Noel Rosa, com “Pra que mentir?”, Cartola, com “As rosas não falam”, Nelson Cavaquinho e Guilherme de Brito, com “A flor e o espinho”, Ataulfo Alves, com “Boêmios”... O ambiente da década de 1950 estimulou a expansão desse gênero no mercado nacional, mas o estilo também sofreu influências dos sentimentais boleros dos cabarés latinos e, no que diz respeito às letras, das propostas poéticas europeias ligadas à filosofia existencialista (que traduzem um forte desencanto com o mundo). De fato, o samba-canção aspira a um certo semi-eruditismo, marcado por letras e características orquestrais mais sofisticadas.
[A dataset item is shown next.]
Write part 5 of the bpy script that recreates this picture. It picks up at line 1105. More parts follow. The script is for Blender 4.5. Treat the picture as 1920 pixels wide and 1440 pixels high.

Essa década foi marcada pela chegada da comunicação de massa. Os artistas, através de seus produtores e contando com um amplo mecanismo de divulgação (rádios, jornais, revistas e a recém-criada televisão), mobilizavam milhares de fãs.
O cenário onde circulavam os que queriam ver e ser vistos era a cintilante Copacabana. Charmosa, elegante, boêmia, a “princesinha do mar”, como João de Barro e Alberto Ribeiro vieram a chamá-la no samba-canção “Copacabana”, era o bairro dos sonhos de quase todos os brasileiros. Com seus bares, cabarés e restaurantes, ela substituiu a Lapa como centro das atividades noturnas. Em um bairro que até os anos 1930 era um longínquo paraíso natural, coabitavam agora prostitutas, damas da sociedade, políticos, intelectuais, milionários, traficantes e consumidores, todos bronzeados, livres, leves e soltos. Cenário ideal para um samba-canção, com seus rompantes de tragédia amorosa. Pode-se dizer que a geração musical que vai do samba-canção à bossa nova fez de Copacabana sua morada existencial.